Minnesota wildlife managers were hoping for more out of the 2018 Farm Bill, but conservation groups across the country supported the legislation last week in the form it was approved by Congress.

Generally similar to the previous Farm Bill of 2014, the conservation programs inside the bill are collectively the largest single source of federal funding for the care of private land in ways beneficial to wildlife, soil and water. Expected to be signed in the coming week by President Donald Trump, the package includes a mild increase in Conservation Reserve Program (CRP) acres, continues walk-in-access programs for hunters and introduces a cover crop program unique to Minnesota and five other states that will create 50,000 new acres of nesting habitat for pheasants and other ground-nesting birds.

"I wouldn't say I'm jumping for joy here.
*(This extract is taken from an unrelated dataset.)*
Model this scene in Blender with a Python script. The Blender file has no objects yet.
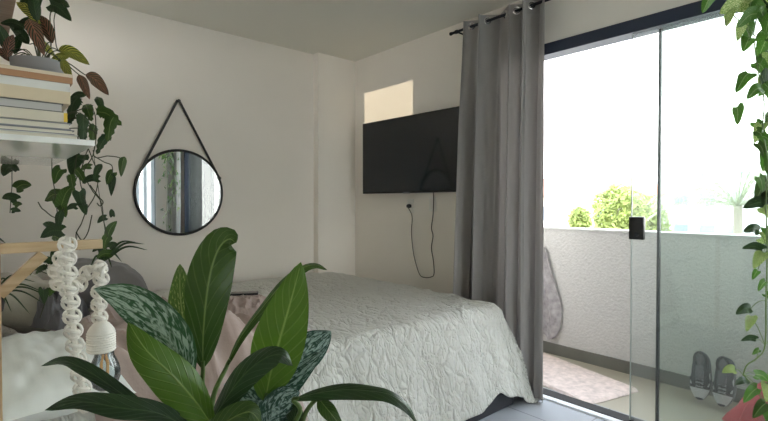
import bpy, bmesh, math, random
from mathutils import Vector, Matrix, noise
random.seed(7)
SC = bpy.context.scene
COL = SC.collection
PI = math.pi
# ------------------------------------------------------------------ camera
H = 1.22; TH = math.radians(48.83); PIT = math.radians(0.914); FOC = 470.0
Fv = Vector((math.cos(TH)*math.cos(PIT), math.sin(TH)*math.cos(PIT), -math.sin(PIT)))
Rv = Vector((math.sin(TH), -math.cos(TH), 0)); Uv = Rv.cross(Fv)
CAM = Vector((0, 0, H))
cam = bpy.data.cameras.new('camera'); camo = bpy.data.objects.new('camera', cam); COL.objects.link(camo)
camo.location = CAM
camo.rotation_euler = Matrix((Rv, Uv, -Fv)).transposed().to_euler()
cam.sensor_width = 36; cam.lens = 36*FOC/768; cam.clip_start = 0.02; cam.clip_end = 500
SC.camera = camo
def at(x, y, d):            # a measured direction of the photo at a real distance
    return CAM + (Fv + Rv*((x-384)/FOC) + Uv*((210.5-y)/FOC))*d
def atX(x, y, X):
    v = Fv + Rv*((x-384)/FOC) + Uv*((210.5-y)/FOC); return CAM + v*(X/v.x)
def atY(x, y, Y):
    v = Fv + Rv*((x-384)/FOC) + Uv*((210.5-y)/FOC); return CAM + v*(Y/v.y)
def atZ(x, y, Z):
    v = Fv + Rv*((x-384)/FOC) + Uv*((210.5-y)/FOC); return CAM + v*((Z-H)/v.z)

# ------------------------------------------------------------------ materials
def mat(name, col, rough=0.6, metal=0.0, spec=0.5, bump=0.0, bscale=40, bdist=0.01, var=0.0, vscale=6, trans=0.0,
        sheen=0.0, coat=0.0, bdetail=4):
    m = bpy.data.materials.new(name); m.use_nodes = True; nt = m.node_tree; n = nt.nodes; l = nt.links
    b = n['Principled BSDF']; b.inputs['Base Color'].default_value = (*col, 1)
    b.inputs['Roughness'].default_value = rough; b.inputs['Metallic'].default_value = metal
    b.inputs['Specular IOR Level'].default_value = spec
    b.inputs['Sheen Weight'].default_value = sheen; b.inputs['Coat Weight'].default_value = coat
    tc = n.new('ShaderNodeTexCoord')
    if var > 0:
        t = n.new('ShaderNodeTexNoise'); t.inputs['Scale'].default_value = vscale; t.inputs['Detail'].default_value = 4
        l.new(tc.outputs['Object'], t.inputs['Vector'])
        r = n.new('ShaderNodeValToRGB')
        r.color_ramp.elements[0].position = 0.3; r.color_ramp.elements[1].position = 0.7
        r.color_ramp.elements[0].color = tuple(c*(1-var) for c in col)+(1,)
        r.color_ramp.elements[1].color = tuple(min(1, c*(1+var)) for c in col)+(1,)
        l.new(t.outputs['Fac'], r.inputs['Fac']); l.new(r.outputs['Color'], b.inputs['Base Color'])
    if bump > 0:
        t = n.new('ShaderNodeTexNoise'); t.inputs['Scale'].default_value = bscale; t.inputs['Detail'].default_value = bdetail
        l.new(tc.outputs['Object'], t.inputs['Vector'])
        bp = n.new('ShaderNodeBump'); bp.inputs['Strength'].default_value = bump; bp.inputs['Distance'].default_value = bdist
        l.new(t.outputs['Fac'], bp.inputs['Height']); l.new(bp.outputs['Normal'], b.inputs['Normal'])
    if trans > 0:
        tr = n.new('ShaderNodeBsdfTranslucent'); tr.inputs['Color'].default_value = (*col, 1)
        mx = n.new('ShaderNodeMixShader'); mx.inputs['Fac'].default_value = trans
        l.new(b.outputs[0], mx.inputs[1]); l.new(tr.outputs[0], mx.inputs[2])
        l.new(mx.outputs[0], n['Material Output'].inputs['Surface'])
        if var > 0: l.new(r.outputs['Color'], tr.inputs['Color'])
    return m

def leafmat(name, base, vein, mode='veins', amt=0.5, rough=0.35, trans=0.25, scale=1.0, vw=.10):
    """green leaf: pale midrib and side veins from the UV map, or silver / yellow marbling"""
    m = bpy.data.materials.new(name); m.use_nodes = True; nt = m.node_tree; n = nt.nodes; l = nt.links
    b = n['Principled BSDF']; b.inputs['Roughness'].default_value = rough
    uv = n.new('ShaderNodeUVMap'); sp = n.new('ShaderNodeSeparateXYZ'); l.new(uv.outputs['UV'], sp.inputs[0])
    def mth(op, a, c=None, d=None):
        k = n.new('ShaderNodeMath'); k.operation = op
        for i, q in enumerate((a, c, d)):
            if q is None: continue
            if isinstance(q, (int, float)): k.inputs[i].default_value = q
            else: l.new(q, k.inputs[i])
        return k.outputs[0]
    av = mth('ABSOLUTE', mth('SUBTRACT', sp.outputs['Y'], 0.5))       # 0 at midrib, .5 at margin
    mid = mth('SMOOTH_MIN', 1, 1, 0.0)
    mid = mth('SUBTRACT', 1, mth('MINIMUM', mth('DIVIDE', av, 0.035), 1))
    ph = mth('SUBTRACT', mth('MULTIPLY', sp.outputs['X'], 9*scale), mth('MULTIPLY', av, 5))
    fr = mth('ABSOLUTE', mth('SUBTRACT', mth('FRACT', ph), 0.5))
    ve = mth('SUBTRACT', 1, mth('MINIMUM', mth('DIVIDE', fr, vw), 1))
    noi = n.new('ShaderNodeTexNoise'); noi.inputs['Detail'].default_value = 5
    tc = n.new('ShaderNodeTexCoord'); mp = n.new('ShaderNodeMapping')
    l.new(uv.outputs['UV'], mp.inputs[0]); l.new(mp.outputs[0], noi.inputs['Vector'])
    if mode == 'veins':
        mp.inputs['Scale'].default_value = (4, 2, 1); noi.inputs['Scale'].default_value = 2
        fac = mth('MAXIMUM', mth('MULTIPLY', mid, 0.9), mth('MULTIPLY', ve, amt))
        fac = mth('ADD', fac, mth('MULTIPLY', mth('SUBTRACT', noi.outputs['Fac'], 0.5), 0.25))
    else:      # marbling that follows the side veins
        cb = n.new('ShaderNodeCombineXYZ'); l.new(mth('MULTIPLY', ph, 1.0), cb.inputs[0]); l.new(mth('MULTIPLY', av, 7), cb.inputs[1])
        l.new(cb.outputs[0], noi.inputs['Vector']); noi.inputs['Scale'].default_value = 1.5 if mode == 'silver' else 2.4; noi.inputs['Distortion'].default_value = 1.2 if mode == 'silver' else .2
        s = mth('MULTIPLY', mth('SUBTRACT', noi.outputs['Fac'], 1-amt), 7)
        s = mth('MINIMUM', mth('MAXIMUM', s, 0), 1)
        fac = mth('MULTIPLY', s, 0.95)
        fac = mth('SUBTRACT', fac, mth('MULTIPLY', mth('GREATER_THAN', av, 0.44), 0.7)) if mode == 'silver' else mth('MAXIMUM', fac, mth('MULTIPLY', mid, 0.6))
    fac = mth('MINIMUM', mth('MAXIMUM', fac, 0), 1)
    mx = n.new('ShaderNodeMix'); mx.data_type = 'RGBA'
    mx.inputs[6].default_value = (*base, 1); mx.inputs[7].default_value = (*vein, 1)
    l.new(fac, mx.inputs[0]); l.new(mx.outputs[2], b.inputs['Base Color'])
    bp = n.new('ShaderNodeBump'); bp.inputs['Strength'].default_value = 0.5; bp.inputs['Distance'].default_value = 0.002
    l.new(mth('SUBTRACT', 1, mth('MAXIMUM', mid, ve)), bp.inputs['Height']); l.new(bp.outputs[0], b.inputs['Normal'])
    tr = n.new('ShaderNodeBsdfTranslucent'); l.new(mx.outputs[2], tr.inputs['Color'])
    ms = n.new('ShaderNodeMixShader'); ms.inputs['Fac'].default_value = trans
    l.new(b.outputs[0], ms.inputs[1]); l.new(tr.outputs[0], ms.inputs[2]); l.new(ms.outputs[0], n['Material Output'].inputs['Surface'])
    return m

def glassmat(name, tint, refl=1.0, haze_mix=0.0, ior=1.5):
    m = bpy.data.materials.new(name); m.use_nodes = True; nt = m.node_tree; n = nt.nodes; l = nt.links
    n.remove(n['Principled BSDF'])
    t = n.new('ShaderNodeBsdfTransparent'); t.inputs['Color'].default_value = (*tint, 1)
    g = n.new('ShaderNodeBsdfGlossy'); g.inputs['Roughness'].default_value = 0.01
    f = n.new('ShaderNodeFresnel'); f.inputs['IOR'].default_value = ior
    mx = n.new('ShaderNodeMixShader'); l.new(f.outputs[0], mx.inputs[0]); l.new(t.outputs[0], mx.inputs[1]); l.new(g.outputs[0], mx.inputs[2])
    out = mx
    if haze_mix > 0:  # pale diffuse mix that imitates reflected haze on the door glass
        d = n.new('ShaderNodeBsdfDiffuse'); d.inputs['Color'].default_value = (.85, .9, .88, 1)
        tl = n.new('ShaderNodeBsdfTranslucent'); tl.inputs['Color'].default_value = (.85, .9, .88, 1)
        m1 = n.new('ShaderNodeMixShader'); m1.inputs[0].default_value = .5; l.new(d.outputs[0], m1.inputs[1]); l.new(tl.outputs[0], m1.inputs[2])
        m2 = n.new('ShaderNodeMixShader'); m2.inputs[0].default_value = haze_mix; l.new(mx.outputs[0], m2.inputs[1]); l.new(m1.outputs[0], m2.inputs[2])
        out = m2
    l.new(out.outputs[0], n['Material Output'].inputs['Surface'])
    return m

def woodmat(name, c1, c2, axis=0, scale=6):
    m = mat(name, c1, 0.5); nt = m.node_tree; n = nt.nodes; l = nt.links; b = n['Principled BSDF']
    tc = n.new('ShaderNodeTexCoord'); mp = n.new('ShaderNodeMapping'); s = [14, 14, 14]; s[axis] = 1.2; mp.inputs['Scale'].default_value = s
    t = n.new('ShaderNodeTexNoise'); t.inputs['Scale'].default_value = scale; t.inputs['Detail'].default_value = 6
    r = n.new('ShaderNodeValToRGB'); r.color_ramp.elements[0].color = (*c1, 1); r.color_ramp.elements[1].color = (*c2, 1)
    r.color_ramp.elements[0].position = .35; r.color_ramp.elements[1].position = .65
    l.new(tc.outputs['Object'], mp.inputs[0]); l.new(mp.outputs[0], t.inputs['Vector']); l.new(t.outputs['Fac'], r.inputs['Fac']); l.new(r.outputs['Color'], b.inputs['Base Color'])
    return m

WALL = mat('wall_paint', (.85, .805, .745), .85, spec=.2, bump=.15, bscale=180, bdist=.002, var=.015, vscale=2)
CEIL = mat('ceiling_paint', (.77, .755, .69), .9, spec=.2, bump=.1, bscale=150, bdist=.002)
STUCCO = mat('white_stucco', (.58, .57, .555), .9, spec=.1, bump=.7, bscale=55, bdist=.012, var=.04, vscale=40)
SKIRT = mat('grey_skirting', (.14, .14, .12), .5, var=.08)
CAP = mat('parapet_cap', (.55, .55, .53), .5)
BFLOOR = mat('balcony_tile', (.34, .31, .245), .45, var=.05, vscale=3)
DARKMET = mat('dark_metal', (.025, .028, .035), .4, metal=.6)
FRAMEBLUE = mat('dark_frame', (.035, .045, .075), .45, metal=.3)
BLACKP = mat('black_plastic', (.012, .012, .014), .35)
BLACKM = mat('black_matte', (.016, .015, .015), .55)
WHITEP = mat('white_plastic', (.80, .78, .74), .4)
CHROME = mat('chrome', (.8, .8, .8), .15, metal=1)
MIRROR = mat('mirror_silver', (.92, .93, .93), .0, metal=1)
SCREEN = mat('tv_screen', (.006, .010, .016), .07, spec=.55)
WOOD = woodmat('pale_pine', (.46, .32, .18), (.60, .45, .28), 0)
WOODV = woodmat('pale_pine_upright', (.42, .27, .15), (.55, .38, .22), 2)
BROWN = woodmat('brown_board', (.26, .17, .13), (.34, .24, .18), 0)
LACQ = mat('white_lacquer', (.80, .81, .80), .18, coat=.6)
ROPE = mat('cotton_rope', (.86, .82, .76), .9, spec=.1, bump=.5, bscale=300, bdist=.002, sheen=.3)
GLASS = glassmat('window_glass', (.93, .945, .935), haze_mix=.05, ior=1.45)
GLASS2 = glassmat('window_glass_fixed', (.86, .90, .88), haze_mix=.016, ior=1.38)
BULB = glassmat('bulb_glass', (.80, .86, .90), ior=1.6, haze_mix=.04)
AMBER = mat('filament', (.85, .42, .12), .4)
CURT = mat('curtain_fabric', (.45, .43, .42), .40, spec=.5, bump=.12, bscale=500, bdist=.001, trans=.36, sheen=.25)
SHEER = mat('blind_fabric', (.80, .84, .88), .8, trans=.5)
TAUPE = mat('taupe_blanket', (.40, .31, .275), .9, spec=.15, bump=.35, bscale=30, bdist=.012, var=.08, vscale=9, sheen=.3)
MAUVE = mat('pale_mauve_sheet', (.60, .52, .50), .85, spec=.15, bump=.3, bscale=22, bdist=.01, sheen=.2)
GREYP = mat('grey_pillow', (.16, .15, .15), .85, bump=.2, bscale=14, bdist=.01, sheen=.2)
SATIN = mat('dark_grey_satin', (.13, .125, .135), .42, bump=.3, bscale=18, bdist=.01)
OLIVE = mat('beige_linen', (.36, .33, .26), .9, bump=.4, bscale=40, bdist=.006, sheen=.2)
WPIL = mat('white_cotton', (.74, .76, .73), .9, spec=.1, bump=.25, bscale=12, bdist=.01, sheen=.2)
BEDB = mat('bed_base_fabric', (.035, .037, .045), .8)
POTG = mat('grey_ceramic', (.28, .28, .29), .55)
TERRA = mat('terracotta', (.36, .16, .09), .8, var=.1)
SOIL = mat('soil', (.03, .02, .012), .95, bump=.8, bscale=90)
STEM = mat('stem_green', (.10, .17, .04), .5)
STEMD = mat('stem_dark', (.045, .055, .02), .6)
REDC = mat('red_fabric', (.62, .07, .09), .55, bump=.4, bscale=20, bdist=.01, trans=.15)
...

It's a modest, solid bill," said Dave Nomsen, a government affairs expert and vice president of Pheasants Forever and Quail Forever.

For the past several years, the Minnesota Department of Natural Resources (DNR) has been calling for a major boost in CRP — a program that pays farmers to set aside land with strategic conservation value. The new bill increases CRP acreage to 29 million, up 3 million acres from the 2014 bill but far short of the 40 million acres sought by the DNR and many other agencies and organizations.

"We were looking for a major gain in CRP because of the ecological and wildlife benefits," DNR Fish and Wildlife Director Jim Leach said. "I'm glad they took action, but we had a very modest gain for CRP."

Gov. Mark Dayton's Minnesota Pheasant Plan, launched in 2015 to revitalize the state's tradition of upland hunting, was counting heavily on a resurgence of CRP. Some of the state's biggest ringneck harvests happened from 2003 to 2008, when CRP enrollments provided 1.7 million acres of habitat.

Today's CRP enrollments in Minnesota cover about 1 million acres, and the annual pheasant harvest — along with hunter participation — has plummeted in a tight correlation with the drop in CRP.

Nomsen said he will be working to drive more program acres to key states. Minnesota and other pheasant states should receive a specific allocation of acres for sign-up. In past sign-ups, there has been a surplus of applicants and "horrendous" acceptance rates, he said.

Aside from CRP, Nomsen said, hunters and wildlife managers should take stock in a new program called Soil Health and Income Protection Program, or SHIPP. It doesn't lock acres out of production for as long as CRP, but it pays farmers to plant early successional cover crops benefiting soil health and creating critical spring nesting cover for pheasants.

It starts as a 50,000-acre program in Minnesota, South Dakota, North Dakota, Montana, Nebraska and Iowa.

Another hunter-friendly program in the Farm Bill, known as the Voluntary Public Access-Habitat Incentive Program, received a 25 percent increase. There will be $50 million earmarked over the five-year life of the bill to support walk-in hunting on designated private land.

DNR Southern Regional Director Scott Roemhildt said the grant program to state agencies applies to many states. There's no explanation yet how the money will be allocated.

"Our desire in Minnesota would be at a minimum to maintain the [Walk-in Access] program at 30,000 acres, with the potential to add counties and grow," Roemhildt said.